— Start of TASK MATERIAL —
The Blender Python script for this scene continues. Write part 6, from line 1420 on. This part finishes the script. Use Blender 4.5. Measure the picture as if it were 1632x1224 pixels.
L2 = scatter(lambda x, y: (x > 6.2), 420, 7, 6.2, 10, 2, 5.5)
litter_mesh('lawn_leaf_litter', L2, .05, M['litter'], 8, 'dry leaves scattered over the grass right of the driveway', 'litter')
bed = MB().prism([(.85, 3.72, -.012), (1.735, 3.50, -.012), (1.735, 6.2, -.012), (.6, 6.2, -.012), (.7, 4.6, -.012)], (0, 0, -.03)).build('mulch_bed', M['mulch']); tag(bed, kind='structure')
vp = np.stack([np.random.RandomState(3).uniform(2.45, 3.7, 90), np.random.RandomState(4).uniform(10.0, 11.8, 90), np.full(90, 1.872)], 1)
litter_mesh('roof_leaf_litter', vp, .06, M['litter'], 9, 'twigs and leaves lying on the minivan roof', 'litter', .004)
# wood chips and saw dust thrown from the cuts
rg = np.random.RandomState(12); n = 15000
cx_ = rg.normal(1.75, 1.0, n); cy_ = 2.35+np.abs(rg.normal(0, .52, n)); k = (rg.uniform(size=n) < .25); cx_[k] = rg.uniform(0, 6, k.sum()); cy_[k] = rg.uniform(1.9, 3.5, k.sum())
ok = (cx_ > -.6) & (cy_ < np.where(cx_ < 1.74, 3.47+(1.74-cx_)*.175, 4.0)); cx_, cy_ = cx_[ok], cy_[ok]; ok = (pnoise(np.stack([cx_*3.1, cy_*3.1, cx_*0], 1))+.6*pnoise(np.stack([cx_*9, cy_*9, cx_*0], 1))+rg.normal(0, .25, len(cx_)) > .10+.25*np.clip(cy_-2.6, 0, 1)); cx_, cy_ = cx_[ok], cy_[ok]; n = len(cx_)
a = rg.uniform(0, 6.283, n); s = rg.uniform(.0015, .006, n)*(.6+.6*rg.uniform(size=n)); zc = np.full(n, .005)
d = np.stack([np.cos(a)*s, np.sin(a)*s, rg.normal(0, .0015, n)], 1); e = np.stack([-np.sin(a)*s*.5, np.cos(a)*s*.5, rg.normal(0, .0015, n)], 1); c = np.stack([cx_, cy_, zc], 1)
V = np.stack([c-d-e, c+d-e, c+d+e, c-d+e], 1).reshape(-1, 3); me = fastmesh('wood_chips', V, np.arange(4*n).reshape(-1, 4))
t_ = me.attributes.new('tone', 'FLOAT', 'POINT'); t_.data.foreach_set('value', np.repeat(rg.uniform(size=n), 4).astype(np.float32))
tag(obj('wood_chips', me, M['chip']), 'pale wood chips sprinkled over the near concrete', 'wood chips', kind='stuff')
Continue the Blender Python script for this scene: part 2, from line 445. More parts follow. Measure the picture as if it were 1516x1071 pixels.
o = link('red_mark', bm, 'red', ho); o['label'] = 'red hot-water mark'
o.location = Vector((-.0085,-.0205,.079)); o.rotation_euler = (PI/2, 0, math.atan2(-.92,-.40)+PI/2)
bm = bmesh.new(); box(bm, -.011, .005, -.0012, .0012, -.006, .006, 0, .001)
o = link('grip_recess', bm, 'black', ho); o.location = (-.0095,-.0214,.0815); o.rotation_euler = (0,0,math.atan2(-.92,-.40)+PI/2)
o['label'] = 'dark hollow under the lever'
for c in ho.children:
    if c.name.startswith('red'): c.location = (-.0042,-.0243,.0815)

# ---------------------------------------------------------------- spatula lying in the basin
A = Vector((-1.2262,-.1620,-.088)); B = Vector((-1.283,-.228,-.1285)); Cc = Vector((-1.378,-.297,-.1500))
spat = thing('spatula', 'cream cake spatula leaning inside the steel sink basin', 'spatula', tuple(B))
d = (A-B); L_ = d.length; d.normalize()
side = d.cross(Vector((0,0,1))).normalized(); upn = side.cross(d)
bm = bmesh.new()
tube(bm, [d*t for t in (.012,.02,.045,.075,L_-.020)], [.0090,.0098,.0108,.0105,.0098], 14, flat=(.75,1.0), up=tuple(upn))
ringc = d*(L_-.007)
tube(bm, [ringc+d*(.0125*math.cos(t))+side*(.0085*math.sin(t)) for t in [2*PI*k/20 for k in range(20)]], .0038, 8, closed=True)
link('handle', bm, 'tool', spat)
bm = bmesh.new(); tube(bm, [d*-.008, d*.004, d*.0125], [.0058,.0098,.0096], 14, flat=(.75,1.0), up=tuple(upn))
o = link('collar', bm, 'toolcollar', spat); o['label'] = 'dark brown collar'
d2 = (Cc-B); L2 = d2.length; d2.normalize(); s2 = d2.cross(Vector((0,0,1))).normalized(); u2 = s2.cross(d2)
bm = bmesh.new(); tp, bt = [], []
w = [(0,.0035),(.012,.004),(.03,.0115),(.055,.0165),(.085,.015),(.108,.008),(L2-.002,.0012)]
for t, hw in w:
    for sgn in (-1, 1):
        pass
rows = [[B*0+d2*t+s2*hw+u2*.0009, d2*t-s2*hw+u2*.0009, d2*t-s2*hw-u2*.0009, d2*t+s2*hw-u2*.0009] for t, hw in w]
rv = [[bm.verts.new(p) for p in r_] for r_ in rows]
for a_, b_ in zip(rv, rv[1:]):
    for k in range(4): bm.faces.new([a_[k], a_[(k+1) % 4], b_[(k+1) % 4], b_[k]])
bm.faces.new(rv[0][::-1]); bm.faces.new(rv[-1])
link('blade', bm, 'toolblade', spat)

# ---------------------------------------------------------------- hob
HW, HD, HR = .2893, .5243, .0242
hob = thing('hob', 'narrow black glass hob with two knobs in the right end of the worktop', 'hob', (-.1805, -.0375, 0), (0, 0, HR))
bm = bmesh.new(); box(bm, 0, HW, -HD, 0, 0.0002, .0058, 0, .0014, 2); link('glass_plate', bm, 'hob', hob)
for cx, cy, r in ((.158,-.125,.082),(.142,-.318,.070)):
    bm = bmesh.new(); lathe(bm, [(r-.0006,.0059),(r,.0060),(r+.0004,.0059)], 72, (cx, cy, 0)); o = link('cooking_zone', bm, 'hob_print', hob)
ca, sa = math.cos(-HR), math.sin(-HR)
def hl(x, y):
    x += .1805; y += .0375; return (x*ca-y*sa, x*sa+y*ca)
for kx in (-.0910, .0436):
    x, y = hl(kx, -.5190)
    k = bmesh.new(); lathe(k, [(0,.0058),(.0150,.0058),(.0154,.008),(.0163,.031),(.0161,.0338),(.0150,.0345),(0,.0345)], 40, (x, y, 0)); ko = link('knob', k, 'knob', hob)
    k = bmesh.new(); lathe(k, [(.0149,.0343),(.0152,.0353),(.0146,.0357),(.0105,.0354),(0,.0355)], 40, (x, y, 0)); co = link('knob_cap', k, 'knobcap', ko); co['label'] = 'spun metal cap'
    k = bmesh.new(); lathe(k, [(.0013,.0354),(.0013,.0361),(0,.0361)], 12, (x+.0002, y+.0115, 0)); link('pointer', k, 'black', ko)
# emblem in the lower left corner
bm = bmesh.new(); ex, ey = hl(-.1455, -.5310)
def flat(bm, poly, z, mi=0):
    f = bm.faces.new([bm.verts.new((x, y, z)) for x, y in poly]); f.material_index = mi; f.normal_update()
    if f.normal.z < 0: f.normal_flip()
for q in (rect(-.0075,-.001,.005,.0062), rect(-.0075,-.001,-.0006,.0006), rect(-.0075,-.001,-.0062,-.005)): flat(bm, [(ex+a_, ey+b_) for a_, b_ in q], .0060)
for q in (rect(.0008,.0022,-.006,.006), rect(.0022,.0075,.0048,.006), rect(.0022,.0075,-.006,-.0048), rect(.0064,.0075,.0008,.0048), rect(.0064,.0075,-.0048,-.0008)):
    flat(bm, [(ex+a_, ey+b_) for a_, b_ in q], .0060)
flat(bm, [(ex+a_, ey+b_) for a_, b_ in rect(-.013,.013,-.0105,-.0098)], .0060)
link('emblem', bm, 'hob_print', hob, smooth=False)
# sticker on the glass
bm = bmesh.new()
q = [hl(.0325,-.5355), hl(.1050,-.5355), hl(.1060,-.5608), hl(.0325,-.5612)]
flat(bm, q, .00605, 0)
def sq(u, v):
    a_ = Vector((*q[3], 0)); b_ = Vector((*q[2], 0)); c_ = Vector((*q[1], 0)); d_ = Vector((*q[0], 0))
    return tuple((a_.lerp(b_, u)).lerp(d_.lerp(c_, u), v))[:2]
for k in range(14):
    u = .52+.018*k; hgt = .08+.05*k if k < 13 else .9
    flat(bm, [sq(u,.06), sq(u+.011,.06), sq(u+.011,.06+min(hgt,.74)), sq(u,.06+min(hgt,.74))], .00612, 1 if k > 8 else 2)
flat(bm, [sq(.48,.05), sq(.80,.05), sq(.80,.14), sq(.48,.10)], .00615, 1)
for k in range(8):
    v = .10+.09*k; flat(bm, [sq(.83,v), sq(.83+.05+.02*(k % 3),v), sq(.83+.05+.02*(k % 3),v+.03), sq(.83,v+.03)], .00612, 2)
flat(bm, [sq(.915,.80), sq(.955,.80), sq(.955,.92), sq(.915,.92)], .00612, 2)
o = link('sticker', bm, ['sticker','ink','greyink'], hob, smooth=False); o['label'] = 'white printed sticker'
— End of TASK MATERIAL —
WRITTEN INSTRUCTION
What do the lines above say from the one containing "Continue the Blender" down to the one containing "if c.name.startswith('red'): c.location"? Return them exactly, both end lines included, and only them.

TASK RESPONSE
Continue the Blender Python script for this scene: part 2, from line 445. More parts follow. Measure the picture as if it were 1516x1071 pixels.
o = link('red_mark', bm, 'red', ho); o['label'] = 'red hot-water mark'
o.location = Vector((-.0085,-.0205,.079)); o.rotation_euler = (PI/2, 0, math.atan2(-.92,-.40)+PI/2)
bm = bmesh.new(); box(bm, -.011, .005, -.0012, .0012, -.006, .006, 0, .001)
o = link('grip_recess', bm, 'black', ho); o.location = (-.0095,-.0214,.0815); o.rotation_euler = (0,0,math.atan2(-.92,-.40)+PI/2)
o['label'] = 'dark hollow under the lever'
for c in ho.children:
    if c.name.startswith('red'): c.location = (-.0042,-.0243,.0815)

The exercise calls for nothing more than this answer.